■ **Data lines**
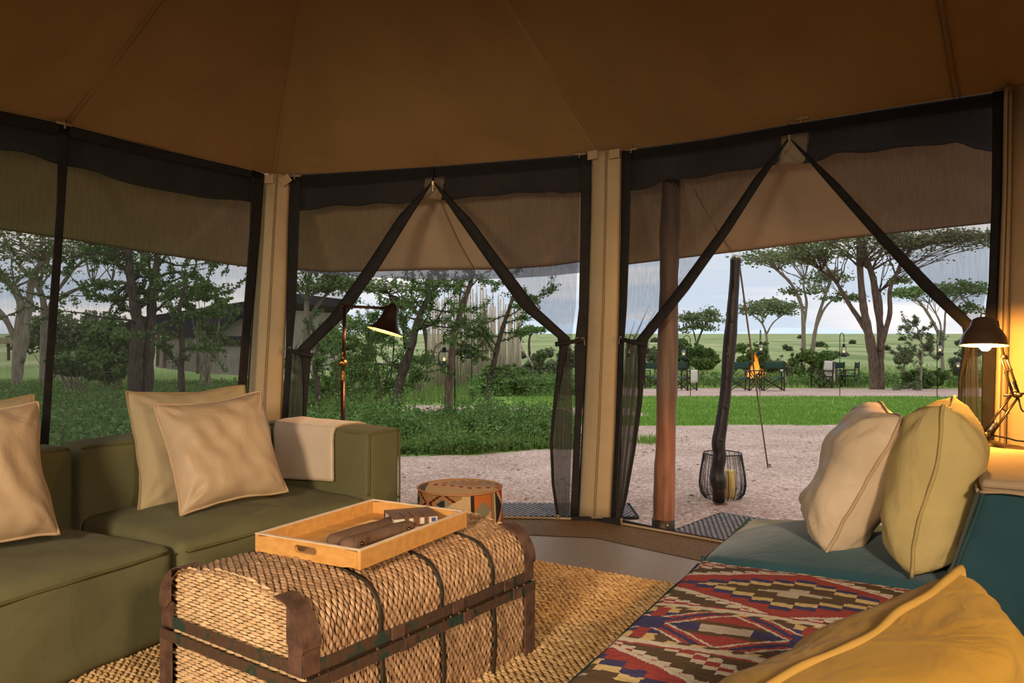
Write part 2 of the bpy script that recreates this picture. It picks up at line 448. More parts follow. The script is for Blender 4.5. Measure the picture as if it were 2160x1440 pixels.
wstrip('head_tape', [(-400, 145), (0, 234), (135, 262), (330, 313), (550, 364)], [(-400, 175), (0, 258), (135, 284), (330, 332), (550, 378)], WA, -.012, BLACKTAPE, window, n=40)
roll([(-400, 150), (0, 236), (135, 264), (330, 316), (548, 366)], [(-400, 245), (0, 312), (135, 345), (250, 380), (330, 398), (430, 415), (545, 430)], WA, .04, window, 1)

# ---- door_1, door_2 : netted doors tied back
ZIPM = M('zip_metal', (.45, .35, .2), None, 10, .35, metal=1)
def flap(parent, L, R, w, tape_on, seed, gv, tape_w, nf=5):
    """one door leaf of netting gathered to its tie, with the black tape along its free edge"""
    def g(v): return .25 + 1.6*math.exp(-((v-gv)/.12)**2) + (.9 if v > gv else 0)
    vt = gv
    k = len(L)-1
    # upper sheet and gathered lower tail as one cloth
    netpanel('net_leaf', L, R, w, -.012, NET, parent, 30, 60, .011, nf, g, seed)
    lo = int(gv*k)
    Lt, Rt = L[lo:], R[lo:]
    netpanel('net_fold', [tuple(lerp(a, c, .12) for a, c in zip(p, q)) for p, q in zip(Lt, Rt)],
             [tuple(lerp(a, c, .88) for a, c in zip(p, q)) for p, q in zip(Lt, Rt)], w, -.03, NETG, parent, 24, 30, .018, 3, None, seed+2)
    E = R if tape_on == 'R' else L; O = L if tape_on == 'R' else R
    E2 = []
    for i, (p, q) in enumerate(zip(E, O)):
        dx = tape_w[min(i, len(tape_w)-1)]
        E2.append((p[0] + dx*(1 if q[0] > p[0] else -1), p[1] - 0))
    b = MB()
    def fn(u, v):
        a = W(*pl(E, v), w, -.035); c = W(*pl(E2, v), w, -.035)
        return lerp(a, c, u) - w[2]*.012*math.sin(math.pi*u)
    b.grid(fn, 6, 60)
    b.build('edge_tape', BLACKTAPE, parent, smooth=True, solid=.004)

door1 = root('door_1', W(913, 1100, WB), kind='structure', label='netted doorway left of the middle post, both leaves tied back')
flap(door1, [(630, 371), (629, 395), (626, 470), (622, 560), (617, 660), (612, 735), (610, 752), (604, 850), (600, 950), (598, 1080)],
     [(913, 352), (913, 384), (868, 455), (800, 565), (730, 665), (655, 738), (656, 756), (648, 850), (640, 950), (640, 1080)], WB, 'R', 0, .56,
     [1, 2, 27, 31, 33, 30, 20, 8, 5, 5])
flap(door1, [(913, 352), (914, 384), (965, 460), (1035, 560), (1100, 650), (1176, 712), (1180, 735), (1168, 840), (1160, 930), (1164, 1020), (1174, 1088)],
     [(1224, 331), (1223, 395), (1221, 470), (1218, 560), (1214, 650), (1206, 712), (1206, 735), (1212, 840), (1212, 930), (1208, 1020), (1204, 1088)], WB, 'L', 1, .52,
     [1, 2, 27, 31, 34, 26, 18, 8, 5, 5, 5])
wstrip('edge_tape', [(610, 372), (608, 500), (604, 650), (603, 740), (596, 860), (586, 1060)], [(634, 372), (630, 500), (624, 650), (616, 740), (610, 860), (604, 1080)], WB, -.02, BLACKTAPE, door1)
wstrip('edge_tape', [(1226, 330), (1224, 500), (1221, 650), (1212, 725), (1213, 860), (1203, 1090)], [(1248, 326), (1245, 500), (1240, 650), (1233, 800), (1226, 900), (1219, 1090)], WB, -.02, BLACKTAPE, door1)
wstrip('head_tape', [(610, 371), (700, 365), (913, 352), (1100, 337), (1248, 324)], [(610, 398), (700, 390), (913, 374), (1100, 359), (1248, 346)], WB, .004, BLACKTAPE, door1)
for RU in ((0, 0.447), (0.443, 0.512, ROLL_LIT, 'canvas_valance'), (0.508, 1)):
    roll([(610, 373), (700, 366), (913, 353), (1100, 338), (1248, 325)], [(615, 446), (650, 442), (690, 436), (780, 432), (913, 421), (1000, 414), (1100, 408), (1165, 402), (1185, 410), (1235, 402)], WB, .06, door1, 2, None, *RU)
wstrip('sill_strip', [(520, 1062), (800, 1100), (1055, 1099), (1222, 1088)], [(520, 1080), (800, 1116), (1055, 1111), (1222, 1103)], WB, -.015, BLACKTAPE, door1, n=30, solid=.012)
def tie(parent, a, b, w):
    A_, B_ = W(*a, w, -.055), W(*b, w, -.05); m = lerp(A_, B_, .5) - w[2]*.02
    MB().tube(smooth_pts([A_, m, B_], 5), [.016]*3+[.014]*8, 7).build('tie_strap', BLACKTAPE, parent, smooth=True)
    k = MB()
    for s in (-1, 1):
        k.tube(smooth_pts([B_, B_ + w[1]*.02*s + V((0, 0, .02)), B_ + w[1]*.03*s + V((0, 0, -.03))], 4), .003, 5)
    k.build('tie_cord', M('tie_cord', (.25, .19, .12), None, 9, .9), parent, smooth=True)
def zipper(parent, px, py, w):
    c = W(px, py, w, -.05)
    MB().box(c, (.016, .01, .03)).box(c - V((0, 0, .035)), (.008, .004, .04)).build('zip_puller', ZIPM, parent, bevel=.003)
tie(door1, (660, 750), (606, 738), WB); tie(door1, (1172, 726), (1224, 718), WB)
zipper(door1, 913, 386, WB); zipper(door1, 1177, 1090, WB)

door2 = root('door_2', W(1665, 1120, WC), kind='structure', label='netted doorway right of the middle post, open to the gravel and fire')
flap(door2, [(1330, 320), (1329, 350), (1326, 440), (1323, 560), (1320, 650), (1318, 715), (1316, 735), (1306, 850), (1300, 950), (1298, 1050), (1297, 1098)],
     [(1665, 263), (1664, 294), (1612, 375), (1540, 488), (1452, 612), (1368, 716), (1364, 738), (1354, 850), (1340, 950), (1322, 1050), (1310, 1098)], WC, 'R', 2, .52,
     [1, 2, 20, 24, 27, 26, 18, 8, 5, 4, 3])
flap(door2, [(1665, 263), (1667, 294), (1745, 385), (1850, 505), (1940, 605), (2030, 690), (2036, 712), (2022, 800), (2022, 880), (2030, 980), (2036, 1100)],
     [(2096, 198), (2095, 280), (2092, 385), (2088, 505), (2084, 600), (2068, 690), (2066, 712), (2072, 800), (2076, 880), (2080, 980), (2080, 1100)], WC, 'L', 3, .52,
     [1, 2, 22, 28, 36, 34, 20, 8, 5, 4, 3])
wstrip('edge_tape', [(1311, 320), (1310, 500), (1306, 650), (1300, 800), (1294, 950), (1287, 1096)], [(1331, 318), (1328, 500), (1322, 650), (1316, 730), (1312, 900), (1304, 1096)], WC, -.02, BLACKTAPE, door2)
wstrip('edge_tape', [(2094, 194), (2092, 400), (2085, 600), (2072, 720), (2070, 860), (2068, 1180)], [(2120, 190), (2117, 400), (2110, 600), (2103, 720), (2098, 900), (2094, 1200)], WC, -.02, BLACKTAPE, door2)
wstrip('head_tape', [(1311, 318), (1500, 293), (1665, 263), (1900, 225), (2120, 192)], [(1311, 338), (1500, 314), (1665, 284), (1900, 250), (2120, 222)], WC, .004, BLACKTAPE, door2)
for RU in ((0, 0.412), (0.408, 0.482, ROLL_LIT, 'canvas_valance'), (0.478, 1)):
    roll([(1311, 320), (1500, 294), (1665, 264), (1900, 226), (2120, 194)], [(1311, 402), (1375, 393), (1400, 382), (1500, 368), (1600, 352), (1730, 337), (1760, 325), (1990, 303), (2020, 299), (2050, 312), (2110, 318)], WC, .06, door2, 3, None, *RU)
wstrip('sill_strip', [(1288, 1092), (1310, 1095), (1400, 1115), (1484, 1138), (1700, 1200), (2090, 1290)], [(1288, 1106), (1310, 1110), (1400, 1134), (1484, 1154), (1700, 1222), (2090, 1320)], WC, -.015, BLACKTAPE, door2, n=30, solid=.012)
tie(door2, (1362, 726), (1314, 716), WC); tie(door2, (2036, 704), (2082, 694), WC)
zipper(door2, 1665, 290, WC); zipper(door2, 1311, 1098, WC)
sillm = MB()
sillm.grid(lambda u, v: W(lerp(1205, 1310, u), lerp(1089, 1107, v)+(2 if u > .6 else 0), WC if u > .5 else WB, -.045), 10, 2)
sillm.build('sill_corner', BLACKTAPE, door2, solid=.01)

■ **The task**
Up to and including the line with "WA, .04, window, 1)", copy the data above from its first line. Skip pictures.

■ **Full response**
Write part 2 of the bpy script that recreates this picture. It picks up at line 448. More parts follow. The script is for Blender 4.5. Measure the picture as if it were 2160x1440 pixels.
wstrip('head_tape', [(-400, 145), (0, 234), (135, 262), (330, 313), (550, 364)], [(-400, 175), (0, 258), (135, 284), (330, 332), (550, 378)], WA, -.012, BLACKTAPE, window, n=40)
roll([(-400, 150), (0, 236), (135, 264), (330, 316), (548, 366)], [(-400, 245), (0, 312), (135, 345), (250, 380), (330, 398), (430, 415), (545, 430)], WA, .04, window, 1)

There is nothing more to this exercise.